Directions>
In the records below, find each line with the word "that" and copy it.

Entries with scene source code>
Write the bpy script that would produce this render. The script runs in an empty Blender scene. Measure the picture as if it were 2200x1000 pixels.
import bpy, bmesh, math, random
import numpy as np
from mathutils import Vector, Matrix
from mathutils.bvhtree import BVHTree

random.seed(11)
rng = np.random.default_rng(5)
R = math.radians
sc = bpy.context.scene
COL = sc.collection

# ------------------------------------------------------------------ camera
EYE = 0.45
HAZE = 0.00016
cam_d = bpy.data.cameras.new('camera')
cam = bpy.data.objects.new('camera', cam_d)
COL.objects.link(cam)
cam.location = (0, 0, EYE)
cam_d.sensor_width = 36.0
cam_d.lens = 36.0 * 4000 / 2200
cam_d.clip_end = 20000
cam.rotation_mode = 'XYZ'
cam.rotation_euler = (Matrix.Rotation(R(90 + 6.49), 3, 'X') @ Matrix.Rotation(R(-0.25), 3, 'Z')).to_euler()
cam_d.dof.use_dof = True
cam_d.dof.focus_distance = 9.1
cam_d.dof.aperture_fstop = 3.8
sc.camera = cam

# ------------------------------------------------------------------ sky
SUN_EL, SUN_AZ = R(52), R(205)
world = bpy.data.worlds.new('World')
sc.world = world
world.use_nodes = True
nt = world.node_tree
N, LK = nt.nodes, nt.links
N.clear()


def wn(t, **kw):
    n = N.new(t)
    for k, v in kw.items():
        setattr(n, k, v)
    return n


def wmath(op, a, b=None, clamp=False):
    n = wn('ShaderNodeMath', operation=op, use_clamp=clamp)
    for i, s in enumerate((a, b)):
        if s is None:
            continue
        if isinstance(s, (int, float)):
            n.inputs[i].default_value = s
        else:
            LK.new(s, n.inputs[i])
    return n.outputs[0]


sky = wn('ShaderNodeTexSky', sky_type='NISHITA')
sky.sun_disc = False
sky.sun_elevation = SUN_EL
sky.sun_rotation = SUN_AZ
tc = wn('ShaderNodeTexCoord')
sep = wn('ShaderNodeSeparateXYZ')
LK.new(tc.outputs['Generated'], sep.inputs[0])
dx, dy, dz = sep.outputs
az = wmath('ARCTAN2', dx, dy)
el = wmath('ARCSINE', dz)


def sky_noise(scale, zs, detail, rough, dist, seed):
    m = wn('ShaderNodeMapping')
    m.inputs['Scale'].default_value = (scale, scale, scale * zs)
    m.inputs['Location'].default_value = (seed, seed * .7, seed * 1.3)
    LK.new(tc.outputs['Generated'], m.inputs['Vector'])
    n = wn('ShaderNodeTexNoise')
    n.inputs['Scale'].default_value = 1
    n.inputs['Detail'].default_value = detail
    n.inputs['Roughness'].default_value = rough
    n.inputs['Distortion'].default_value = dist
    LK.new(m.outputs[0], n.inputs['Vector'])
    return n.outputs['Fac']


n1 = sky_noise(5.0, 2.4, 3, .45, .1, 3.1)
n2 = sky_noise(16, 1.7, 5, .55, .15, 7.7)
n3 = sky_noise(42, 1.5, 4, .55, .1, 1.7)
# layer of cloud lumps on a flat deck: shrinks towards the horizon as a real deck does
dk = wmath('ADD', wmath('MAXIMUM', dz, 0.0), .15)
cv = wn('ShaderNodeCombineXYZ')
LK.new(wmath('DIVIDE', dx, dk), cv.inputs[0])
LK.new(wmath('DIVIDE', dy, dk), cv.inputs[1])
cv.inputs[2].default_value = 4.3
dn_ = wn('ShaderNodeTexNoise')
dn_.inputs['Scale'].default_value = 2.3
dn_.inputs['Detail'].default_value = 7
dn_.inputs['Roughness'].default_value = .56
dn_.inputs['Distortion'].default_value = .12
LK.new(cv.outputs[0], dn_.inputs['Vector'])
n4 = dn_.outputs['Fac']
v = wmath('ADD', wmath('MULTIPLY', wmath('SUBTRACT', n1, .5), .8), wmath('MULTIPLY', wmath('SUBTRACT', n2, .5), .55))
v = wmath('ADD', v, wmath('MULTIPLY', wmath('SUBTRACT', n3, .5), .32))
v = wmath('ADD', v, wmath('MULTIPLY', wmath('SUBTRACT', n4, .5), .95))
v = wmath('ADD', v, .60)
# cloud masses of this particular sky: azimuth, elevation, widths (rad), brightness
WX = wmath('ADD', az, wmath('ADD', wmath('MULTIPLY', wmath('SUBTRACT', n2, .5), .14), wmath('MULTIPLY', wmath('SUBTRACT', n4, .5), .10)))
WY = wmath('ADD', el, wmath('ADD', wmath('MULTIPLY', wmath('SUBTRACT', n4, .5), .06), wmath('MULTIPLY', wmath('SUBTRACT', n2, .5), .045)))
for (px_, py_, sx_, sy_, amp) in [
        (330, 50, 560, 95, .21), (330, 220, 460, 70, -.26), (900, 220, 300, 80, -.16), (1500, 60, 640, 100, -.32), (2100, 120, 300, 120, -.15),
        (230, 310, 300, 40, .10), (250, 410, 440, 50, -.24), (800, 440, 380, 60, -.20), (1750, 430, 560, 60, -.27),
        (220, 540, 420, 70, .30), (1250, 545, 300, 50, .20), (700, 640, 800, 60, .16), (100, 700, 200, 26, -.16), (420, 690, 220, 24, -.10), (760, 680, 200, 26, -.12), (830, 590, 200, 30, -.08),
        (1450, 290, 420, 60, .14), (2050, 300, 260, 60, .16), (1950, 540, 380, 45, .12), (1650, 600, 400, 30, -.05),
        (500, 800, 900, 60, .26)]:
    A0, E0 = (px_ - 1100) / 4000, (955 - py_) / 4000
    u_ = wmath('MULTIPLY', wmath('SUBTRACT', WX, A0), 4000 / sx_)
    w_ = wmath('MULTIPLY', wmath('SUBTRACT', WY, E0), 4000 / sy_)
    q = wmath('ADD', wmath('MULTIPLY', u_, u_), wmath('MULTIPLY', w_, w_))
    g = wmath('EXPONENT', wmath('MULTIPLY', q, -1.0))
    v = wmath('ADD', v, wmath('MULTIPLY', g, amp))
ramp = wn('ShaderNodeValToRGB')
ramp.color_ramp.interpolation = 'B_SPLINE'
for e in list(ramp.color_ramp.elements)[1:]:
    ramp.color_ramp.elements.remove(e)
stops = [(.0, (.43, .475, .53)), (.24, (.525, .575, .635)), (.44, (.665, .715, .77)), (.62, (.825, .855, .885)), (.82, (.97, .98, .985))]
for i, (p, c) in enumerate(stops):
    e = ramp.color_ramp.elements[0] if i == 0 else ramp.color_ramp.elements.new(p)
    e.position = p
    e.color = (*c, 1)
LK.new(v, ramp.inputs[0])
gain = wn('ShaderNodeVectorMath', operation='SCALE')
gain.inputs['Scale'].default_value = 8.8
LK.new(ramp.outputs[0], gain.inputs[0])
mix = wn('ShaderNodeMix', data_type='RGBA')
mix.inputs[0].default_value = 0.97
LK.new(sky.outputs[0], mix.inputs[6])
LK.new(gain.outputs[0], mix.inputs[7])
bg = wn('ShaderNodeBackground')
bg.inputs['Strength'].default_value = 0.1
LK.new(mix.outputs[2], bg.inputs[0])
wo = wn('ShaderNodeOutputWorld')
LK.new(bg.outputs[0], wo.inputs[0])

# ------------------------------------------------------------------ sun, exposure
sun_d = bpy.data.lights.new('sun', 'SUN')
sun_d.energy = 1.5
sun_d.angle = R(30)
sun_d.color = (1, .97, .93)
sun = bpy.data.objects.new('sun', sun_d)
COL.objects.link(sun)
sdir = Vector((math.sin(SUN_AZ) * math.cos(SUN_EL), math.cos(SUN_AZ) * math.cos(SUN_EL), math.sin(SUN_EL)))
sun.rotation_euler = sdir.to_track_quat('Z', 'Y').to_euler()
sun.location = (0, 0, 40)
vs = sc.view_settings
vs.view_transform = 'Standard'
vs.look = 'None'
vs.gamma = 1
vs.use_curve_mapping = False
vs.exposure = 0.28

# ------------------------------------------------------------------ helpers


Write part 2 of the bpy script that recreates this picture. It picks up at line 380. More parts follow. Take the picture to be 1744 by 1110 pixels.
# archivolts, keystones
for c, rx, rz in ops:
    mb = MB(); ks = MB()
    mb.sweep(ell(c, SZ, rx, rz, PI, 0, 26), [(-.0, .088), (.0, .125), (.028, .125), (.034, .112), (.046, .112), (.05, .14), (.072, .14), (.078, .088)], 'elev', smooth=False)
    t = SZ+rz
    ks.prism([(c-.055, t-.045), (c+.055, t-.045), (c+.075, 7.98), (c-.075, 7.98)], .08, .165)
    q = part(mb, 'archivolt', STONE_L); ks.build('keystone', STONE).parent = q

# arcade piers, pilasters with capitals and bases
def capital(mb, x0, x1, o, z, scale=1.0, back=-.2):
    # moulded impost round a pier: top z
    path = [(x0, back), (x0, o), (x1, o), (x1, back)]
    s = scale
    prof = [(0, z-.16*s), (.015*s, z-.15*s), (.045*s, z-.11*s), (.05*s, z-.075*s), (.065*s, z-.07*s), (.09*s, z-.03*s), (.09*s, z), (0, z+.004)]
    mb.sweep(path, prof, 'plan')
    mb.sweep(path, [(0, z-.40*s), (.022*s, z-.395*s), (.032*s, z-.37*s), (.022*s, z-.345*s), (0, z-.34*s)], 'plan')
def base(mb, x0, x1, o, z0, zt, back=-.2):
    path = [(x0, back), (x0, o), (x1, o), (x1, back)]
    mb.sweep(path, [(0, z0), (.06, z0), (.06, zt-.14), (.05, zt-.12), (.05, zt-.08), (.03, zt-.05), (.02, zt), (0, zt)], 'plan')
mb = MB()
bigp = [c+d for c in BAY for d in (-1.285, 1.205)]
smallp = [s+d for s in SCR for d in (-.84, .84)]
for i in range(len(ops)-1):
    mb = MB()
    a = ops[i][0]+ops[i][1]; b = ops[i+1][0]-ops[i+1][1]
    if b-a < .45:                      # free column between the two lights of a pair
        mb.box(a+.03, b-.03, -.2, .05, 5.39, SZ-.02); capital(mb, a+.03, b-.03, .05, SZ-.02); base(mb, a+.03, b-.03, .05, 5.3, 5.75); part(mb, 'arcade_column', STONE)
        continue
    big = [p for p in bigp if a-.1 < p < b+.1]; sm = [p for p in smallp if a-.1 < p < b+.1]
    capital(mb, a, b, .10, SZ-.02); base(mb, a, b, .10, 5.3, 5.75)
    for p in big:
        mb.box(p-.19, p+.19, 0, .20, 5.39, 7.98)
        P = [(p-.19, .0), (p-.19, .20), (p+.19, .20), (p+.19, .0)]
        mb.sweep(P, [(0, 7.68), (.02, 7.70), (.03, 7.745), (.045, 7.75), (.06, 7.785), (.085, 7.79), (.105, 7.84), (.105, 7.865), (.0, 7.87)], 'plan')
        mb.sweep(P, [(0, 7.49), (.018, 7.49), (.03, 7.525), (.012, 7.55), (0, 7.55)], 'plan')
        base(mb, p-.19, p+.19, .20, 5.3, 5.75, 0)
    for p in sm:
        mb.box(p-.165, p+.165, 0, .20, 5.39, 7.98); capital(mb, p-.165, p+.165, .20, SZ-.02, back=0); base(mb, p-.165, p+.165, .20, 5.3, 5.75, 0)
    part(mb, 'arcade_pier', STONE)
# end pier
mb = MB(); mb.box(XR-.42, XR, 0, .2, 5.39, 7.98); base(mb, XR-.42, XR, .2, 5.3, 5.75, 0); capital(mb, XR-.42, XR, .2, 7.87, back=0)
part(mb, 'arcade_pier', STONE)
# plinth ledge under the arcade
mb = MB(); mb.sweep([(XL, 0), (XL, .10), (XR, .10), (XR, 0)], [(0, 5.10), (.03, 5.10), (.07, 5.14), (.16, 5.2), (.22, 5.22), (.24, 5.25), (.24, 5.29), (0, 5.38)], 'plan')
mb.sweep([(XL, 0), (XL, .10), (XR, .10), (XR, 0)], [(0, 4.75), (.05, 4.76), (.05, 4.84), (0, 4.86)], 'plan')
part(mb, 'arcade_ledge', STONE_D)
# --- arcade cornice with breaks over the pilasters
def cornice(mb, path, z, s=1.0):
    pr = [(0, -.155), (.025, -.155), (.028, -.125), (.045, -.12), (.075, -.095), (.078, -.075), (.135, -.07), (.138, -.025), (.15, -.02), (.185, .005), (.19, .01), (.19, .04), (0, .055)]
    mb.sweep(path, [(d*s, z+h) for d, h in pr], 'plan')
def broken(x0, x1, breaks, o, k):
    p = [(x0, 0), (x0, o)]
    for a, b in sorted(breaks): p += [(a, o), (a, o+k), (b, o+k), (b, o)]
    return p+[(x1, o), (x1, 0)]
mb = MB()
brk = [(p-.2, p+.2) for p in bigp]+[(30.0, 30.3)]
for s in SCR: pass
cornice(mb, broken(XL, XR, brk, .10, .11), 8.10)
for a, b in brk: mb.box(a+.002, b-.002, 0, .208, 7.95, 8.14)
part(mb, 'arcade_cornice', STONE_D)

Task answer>
Write the bpy script that would produce this render. The script runs in an empty Blender scene. Measure the picture as if it were 2200x1000 pixels.
Write part 2 of the bpy script that recreates this picture. It picks up at line 380. More parts follow. Take the picture to be 1744 by 1110 pixels.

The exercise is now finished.